ラスト、全て終わって服に着替え、全員が来店時の元の姿に戻る。それまでお互い「裸」しか知らなかったゆえ今度は初めて「裸ではない」自分を晒してしまっていることを気付いた途端、場は一気に強烈な違和感を帯びたぎこちない空気に侵蝕されていく。対価を支払うことによって面倒を排除しているのにも関わらず、その光景に人間って興味深いなぁと。プロセスを経て得られるはずの己の欲望や肉体を先に見せてしまう結果、後から詳らかになる、普段なら真っ先にインプットされる「裸」以外のなんてことのない価値のない印象が「裸」を見せるドギマギと同様というかそれに近いドキドキの精神状態を生むと言う、至極当然な理に気付かされるわけです。人間は他者を恋愛でも性的でもいいけどそういった対象としての有り無しを元来判断する尺度を持っていて、見なりや持ち物、そこから想像される属性、センス、暮らしぶりみたいな印象から否応無しに他者を線引きするんだと言う現実を忘れている全員に思い出させ、その恐れ故みな羞恥心を表出させるんだなと。「裸にならないと結局なにもわかんないのよ」と言うのは、印象による選別を経た次の段階を指していて、必要十分条件では決してないことも改めて思ったりしました。つまり、肉体や欲望は対価である程度解決できる反面、
趣味や嗜好などの拘りから生まれる他者への印象をお金では買えたり変えたりすることは困難と言う当たり前のことなんですけどね。この設定では欲をお金で買ったはずなのに、そんな当たり前のことに気付かされてその欲自体足をすくわれるのがなんとも皮肉だなーと思ったりもしました。

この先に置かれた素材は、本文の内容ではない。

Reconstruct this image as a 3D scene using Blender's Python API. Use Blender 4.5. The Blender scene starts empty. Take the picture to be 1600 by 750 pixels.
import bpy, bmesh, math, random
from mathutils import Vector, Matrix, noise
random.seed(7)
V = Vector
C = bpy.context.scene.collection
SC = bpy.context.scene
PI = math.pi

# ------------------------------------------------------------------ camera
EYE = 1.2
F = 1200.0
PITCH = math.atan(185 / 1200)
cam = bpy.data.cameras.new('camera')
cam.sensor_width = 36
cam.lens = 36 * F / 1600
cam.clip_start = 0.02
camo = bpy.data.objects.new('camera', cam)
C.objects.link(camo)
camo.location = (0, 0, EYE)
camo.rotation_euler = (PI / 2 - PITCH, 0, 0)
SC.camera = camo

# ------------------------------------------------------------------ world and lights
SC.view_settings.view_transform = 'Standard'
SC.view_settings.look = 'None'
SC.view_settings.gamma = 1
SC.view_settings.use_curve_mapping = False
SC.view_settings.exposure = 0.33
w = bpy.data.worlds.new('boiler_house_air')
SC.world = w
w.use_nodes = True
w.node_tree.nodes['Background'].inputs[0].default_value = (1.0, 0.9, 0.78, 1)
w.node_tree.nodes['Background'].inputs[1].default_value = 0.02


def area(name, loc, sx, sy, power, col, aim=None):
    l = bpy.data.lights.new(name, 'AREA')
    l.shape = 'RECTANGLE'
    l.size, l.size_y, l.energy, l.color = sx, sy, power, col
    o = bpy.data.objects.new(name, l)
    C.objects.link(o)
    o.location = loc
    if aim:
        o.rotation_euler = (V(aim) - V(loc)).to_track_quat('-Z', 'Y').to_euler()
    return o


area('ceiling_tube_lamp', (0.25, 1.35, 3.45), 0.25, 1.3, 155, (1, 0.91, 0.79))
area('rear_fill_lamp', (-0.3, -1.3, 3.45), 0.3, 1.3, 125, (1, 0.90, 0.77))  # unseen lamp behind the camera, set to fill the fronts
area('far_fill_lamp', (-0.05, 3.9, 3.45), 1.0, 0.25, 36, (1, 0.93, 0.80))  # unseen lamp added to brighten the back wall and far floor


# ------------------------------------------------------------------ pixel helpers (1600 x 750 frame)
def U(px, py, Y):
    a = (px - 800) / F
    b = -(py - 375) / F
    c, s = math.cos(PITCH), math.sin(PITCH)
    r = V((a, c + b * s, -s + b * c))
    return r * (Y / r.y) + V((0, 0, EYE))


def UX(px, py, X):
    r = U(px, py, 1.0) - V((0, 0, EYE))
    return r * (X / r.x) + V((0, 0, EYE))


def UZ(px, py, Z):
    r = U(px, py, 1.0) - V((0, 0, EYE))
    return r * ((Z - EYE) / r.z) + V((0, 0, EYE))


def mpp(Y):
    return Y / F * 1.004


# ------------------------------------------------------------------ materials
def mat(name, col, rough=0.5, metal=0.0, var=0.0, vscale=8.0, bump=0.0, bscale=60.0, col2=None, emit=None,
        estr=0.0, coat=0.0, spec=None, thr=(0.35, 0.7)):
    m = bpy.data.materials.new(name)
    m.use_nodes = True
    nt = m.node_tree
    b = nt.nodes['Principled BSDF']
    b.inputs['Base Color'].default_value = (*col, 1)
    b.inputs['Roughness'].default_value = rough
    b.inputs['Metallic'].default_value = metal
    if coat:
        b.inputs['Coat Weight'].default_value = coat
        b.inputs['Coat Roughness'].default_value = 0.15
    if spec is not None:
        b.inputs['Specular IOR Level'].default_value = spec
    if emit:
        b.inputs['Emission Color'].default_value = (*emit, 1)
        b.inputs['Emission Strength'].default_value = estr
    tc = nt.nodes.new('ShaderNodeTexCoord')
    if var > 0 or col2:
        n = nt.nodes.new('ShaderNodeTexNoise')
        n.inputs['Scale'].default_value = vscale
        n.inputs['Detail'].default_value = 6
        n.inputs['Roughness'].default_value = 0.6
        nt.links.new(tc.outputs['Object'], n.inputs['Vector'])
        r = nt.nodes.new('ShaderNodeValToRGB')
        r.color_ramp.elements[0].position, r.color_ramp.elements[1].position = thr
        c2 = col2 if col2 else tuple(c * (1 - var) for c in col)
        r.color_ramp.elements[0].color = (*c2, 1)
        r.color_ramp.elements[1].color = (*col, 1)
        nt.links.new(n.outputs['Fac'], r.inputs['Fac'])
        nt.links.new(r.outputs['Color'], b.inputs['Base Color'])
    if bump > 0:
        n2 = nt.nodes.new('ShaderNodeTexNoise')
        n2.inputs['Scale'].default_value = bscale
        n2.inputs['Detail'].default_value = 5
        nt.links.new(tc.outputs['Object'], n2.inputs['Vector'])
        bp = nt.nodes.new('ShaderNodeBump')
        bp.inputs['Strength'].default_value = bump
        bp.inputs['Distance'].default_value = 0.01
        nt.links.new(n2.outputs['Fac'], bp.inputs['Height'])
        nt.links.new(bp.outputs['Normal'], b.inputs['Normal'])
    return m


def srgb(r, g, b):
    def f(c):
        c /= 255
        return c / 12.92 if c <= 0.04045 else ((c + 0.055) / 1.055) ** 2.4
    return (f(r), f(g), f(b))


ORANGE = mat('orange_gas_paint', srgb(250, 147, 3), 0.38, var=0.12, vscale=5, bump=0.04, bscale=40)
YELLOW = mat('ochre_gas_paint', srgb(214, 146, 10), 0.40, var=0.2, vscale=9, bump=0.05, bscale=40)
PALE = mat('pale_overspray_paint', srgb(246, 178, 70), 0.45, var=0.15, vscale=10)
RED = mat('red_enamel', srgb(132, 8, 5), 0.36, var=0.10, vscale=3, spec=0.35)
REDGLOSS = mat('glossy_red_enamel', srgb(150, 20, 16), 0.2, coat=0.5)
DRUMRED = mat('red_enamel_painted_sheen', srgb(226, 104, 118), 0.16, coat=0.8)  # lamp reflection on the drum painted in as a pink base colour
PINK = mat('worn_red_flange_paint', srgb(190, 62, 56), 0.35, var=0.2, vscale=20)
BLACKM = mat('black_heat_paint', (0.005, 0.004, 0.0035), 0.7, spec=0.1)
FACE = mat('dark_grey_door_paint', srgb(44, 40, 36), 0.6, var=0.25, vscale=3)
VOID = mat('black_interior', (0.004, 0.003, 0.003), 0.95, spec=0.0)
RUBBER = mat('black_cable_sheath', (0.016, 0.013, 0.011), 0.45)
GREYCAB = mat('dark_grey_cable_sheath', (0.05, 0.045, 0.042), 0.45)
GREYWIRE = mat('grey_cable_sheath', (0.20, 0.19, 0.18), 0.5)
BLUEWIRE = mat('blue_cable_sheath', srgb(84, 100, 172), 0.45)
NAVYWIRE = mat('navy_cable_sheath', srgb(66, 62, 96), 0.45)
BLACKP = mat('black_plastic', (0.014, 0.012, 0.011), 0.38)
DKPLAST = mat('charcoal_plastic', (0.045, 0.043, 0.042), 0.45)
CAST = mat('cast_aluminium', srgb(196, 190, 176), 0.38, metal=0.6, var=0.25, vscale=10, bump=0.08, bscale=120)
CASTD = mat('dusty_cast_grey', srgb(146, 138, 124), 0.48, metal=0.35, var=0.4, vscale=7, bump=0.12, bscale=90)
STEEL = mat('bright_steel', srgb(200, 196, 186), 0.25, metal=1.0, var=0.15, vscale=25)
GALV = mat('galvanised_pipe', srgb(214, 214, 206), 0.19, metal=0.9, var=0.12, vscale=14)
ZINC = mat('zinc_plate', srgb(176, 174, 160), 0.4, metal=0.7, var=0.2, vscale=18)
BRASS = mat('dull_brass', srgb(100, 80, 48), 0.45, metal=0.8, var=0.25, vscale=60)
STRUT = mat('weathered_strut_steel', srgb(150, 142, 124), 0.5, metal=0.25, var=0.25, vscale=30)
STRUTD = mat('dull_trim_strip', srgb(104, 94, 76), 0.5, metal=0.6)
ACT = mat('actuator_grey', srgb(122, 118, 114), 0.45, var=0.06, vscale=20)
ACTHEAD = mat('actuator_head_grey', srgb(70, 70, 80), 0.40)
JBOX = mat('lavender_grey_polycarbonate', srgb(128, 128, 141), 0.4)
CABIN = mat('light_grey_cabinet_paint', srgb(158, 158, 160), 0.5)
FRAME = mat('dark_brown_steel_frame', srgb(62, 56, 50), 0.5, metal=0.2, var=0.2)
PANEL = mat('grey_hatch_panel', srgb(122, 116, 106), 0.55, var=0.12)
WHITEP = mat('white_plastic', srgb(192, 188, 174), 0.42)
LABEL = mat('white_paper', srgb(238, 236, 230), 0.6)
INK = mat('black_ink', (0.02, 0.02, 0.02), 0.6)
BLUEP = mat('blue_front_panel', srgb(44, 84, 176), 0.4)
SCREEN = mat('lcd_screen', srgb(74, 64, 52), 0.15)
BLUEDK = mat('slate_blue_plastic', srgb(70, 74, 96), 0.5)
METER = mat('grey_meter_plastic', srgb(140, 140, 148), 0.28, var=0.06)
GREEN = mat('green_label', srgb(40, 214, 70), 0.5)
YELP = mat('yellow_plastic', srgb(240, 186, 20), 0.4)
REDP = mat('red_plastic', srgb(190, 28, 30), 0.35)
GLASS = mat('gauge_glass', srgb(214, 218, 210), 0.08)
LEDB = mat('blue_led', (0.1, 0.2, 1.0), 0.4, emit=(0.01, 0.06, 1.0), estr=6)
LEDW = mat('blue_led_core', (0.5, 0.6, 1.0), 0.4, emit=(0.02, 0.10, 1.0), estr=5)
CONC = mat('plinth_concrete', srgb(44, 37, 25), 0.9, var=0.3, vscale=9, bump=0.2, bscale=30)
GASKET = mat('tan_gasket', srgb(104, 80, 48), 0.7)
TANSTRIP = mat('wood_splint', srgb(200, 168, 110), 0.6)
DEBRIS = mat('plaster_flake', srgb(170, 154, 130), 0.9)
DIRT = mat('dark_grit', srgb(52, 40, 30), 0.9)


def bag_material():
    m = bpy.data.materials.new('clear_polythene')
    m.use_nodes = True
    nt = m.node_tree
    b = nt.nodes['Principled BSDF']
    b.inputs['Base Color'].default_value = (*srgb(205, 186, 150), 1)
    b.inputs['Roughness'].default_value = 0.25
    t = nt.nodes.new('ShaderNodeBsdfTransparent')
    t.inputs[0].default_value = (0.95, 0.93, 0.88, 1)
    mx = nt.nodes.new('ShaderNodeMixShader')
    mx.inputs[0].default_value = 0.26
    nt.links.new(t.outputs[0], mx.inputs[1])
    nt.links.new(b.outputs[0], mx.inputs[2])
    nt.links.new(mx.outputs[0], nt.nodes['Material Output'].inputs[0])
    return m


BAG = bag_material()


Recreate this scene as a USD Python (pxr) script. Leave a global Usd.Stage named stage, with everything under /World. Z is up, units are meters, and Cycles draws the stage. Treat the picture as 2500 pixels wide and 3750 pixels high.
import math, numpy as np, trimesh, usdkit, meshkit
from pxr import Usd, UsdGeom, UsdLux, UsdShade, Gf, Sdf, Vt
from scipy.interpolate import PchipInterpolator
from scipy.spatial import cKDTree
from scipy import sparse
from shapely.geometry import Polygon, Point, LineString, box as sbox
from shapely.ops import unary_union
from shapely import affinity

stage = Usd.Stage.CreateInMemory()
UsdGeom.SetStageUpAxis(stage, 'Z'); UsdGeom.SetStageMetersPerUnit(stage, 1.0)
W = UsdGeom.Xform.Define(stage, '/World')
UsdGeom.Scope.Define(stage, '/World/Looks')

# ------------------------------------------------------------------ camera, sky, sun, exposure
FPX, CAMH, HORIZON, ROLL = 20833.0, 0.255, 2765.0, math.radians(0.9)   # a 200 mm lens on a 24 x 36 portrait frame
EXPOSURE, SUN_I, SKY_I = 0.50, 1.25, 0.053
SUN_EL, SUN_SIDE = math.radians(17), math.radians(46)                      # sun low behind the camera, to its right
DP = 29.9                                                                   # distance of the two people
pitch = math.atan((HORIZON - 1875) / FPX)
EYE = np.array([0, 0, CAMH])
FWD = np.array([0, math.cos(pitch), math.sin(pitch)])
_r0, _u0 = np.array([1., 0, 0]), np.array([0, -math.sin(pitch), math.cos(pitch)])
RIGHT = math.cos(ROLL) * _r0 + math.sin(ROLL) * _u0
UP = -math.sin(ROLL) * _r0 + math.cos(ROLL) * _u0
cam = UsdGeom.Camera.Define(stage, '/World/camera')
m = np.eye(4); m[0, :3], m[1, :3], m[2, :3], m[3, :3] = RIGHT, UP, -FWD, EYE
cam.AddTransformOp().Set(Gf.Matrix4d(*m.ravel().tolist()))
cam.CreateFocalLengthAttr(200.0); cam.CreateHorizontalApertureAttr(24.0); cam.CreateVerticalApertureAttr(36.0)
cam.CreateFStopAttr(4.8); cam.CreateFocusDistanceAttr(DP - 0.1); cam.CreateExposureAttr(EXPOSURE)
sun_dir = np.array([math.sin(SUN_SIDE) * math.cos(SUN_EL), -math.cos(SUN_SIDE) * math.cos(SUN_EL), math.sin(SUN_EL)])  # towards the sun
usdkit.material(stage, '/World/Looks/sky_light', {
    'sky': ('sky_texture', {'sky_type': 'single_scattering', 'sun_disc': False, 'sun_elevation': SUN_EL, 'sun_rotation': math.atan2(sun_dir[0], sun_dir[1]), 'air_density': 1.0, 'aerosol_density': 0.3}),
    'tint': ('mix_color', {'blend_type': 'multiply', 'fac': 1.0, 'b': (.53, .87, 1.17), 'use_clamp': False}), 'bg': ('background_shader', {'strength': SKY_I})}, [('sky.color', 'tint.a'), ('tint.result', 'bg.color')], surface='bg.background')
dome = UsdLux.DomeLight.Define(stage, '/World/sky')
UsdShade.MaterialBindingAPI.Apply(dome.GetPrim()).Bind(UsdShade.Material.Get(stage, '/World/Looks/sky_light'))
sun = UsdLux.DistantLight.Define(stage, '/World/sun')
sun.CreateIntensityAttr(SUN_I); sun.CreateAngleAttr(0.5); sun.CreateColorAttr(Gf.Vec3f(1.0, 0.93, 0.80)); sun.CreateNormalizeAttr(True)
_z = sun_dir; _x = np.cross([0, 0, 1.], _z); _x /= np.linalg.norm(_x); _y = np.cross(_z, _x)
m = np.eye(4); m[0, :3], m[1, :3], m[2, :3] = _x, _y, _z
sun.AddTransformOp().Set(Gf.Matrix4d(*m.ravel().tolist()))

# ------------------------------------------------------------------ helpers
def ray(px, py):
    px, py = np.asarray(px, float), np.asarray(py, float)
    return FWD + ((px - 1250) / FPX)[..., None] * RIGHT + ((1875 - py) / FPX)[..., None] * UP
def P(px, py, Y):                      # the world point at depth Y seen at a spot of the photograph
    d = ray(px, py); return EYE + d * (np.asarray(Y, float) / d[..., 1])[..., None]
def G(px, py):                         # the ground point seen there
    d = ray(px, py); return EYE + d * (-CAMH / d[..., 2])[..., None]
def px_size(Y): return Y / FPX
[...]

長々と色々言ってはみたものの、結局映画としては、もっと劣情を刺激するような、情欲を催すような、めくるめく展開や息もつかせないバカバカしさが前面に押し出された方がよかったかな。オープニングがそうだっただけに。扇情的な機能性を備えた4つ打ちのキックとウワモノだけの典型的なハウスと映像との相乗演出は、強制的にインモラルな胸騒きと鼓動の高鳴りを促し、観客を擬似本番前に誘う催眠処方のようで圧巻の破壊力があったし、直截的にクレッシェンドさせていった果てのタイトルシーンは鳥肌モノでした。このいかがわしさで最後まで突っ走って欲しかったかな。

ぐるぐるしちゃってるけど、結局感じることより考えてしまったなぁと。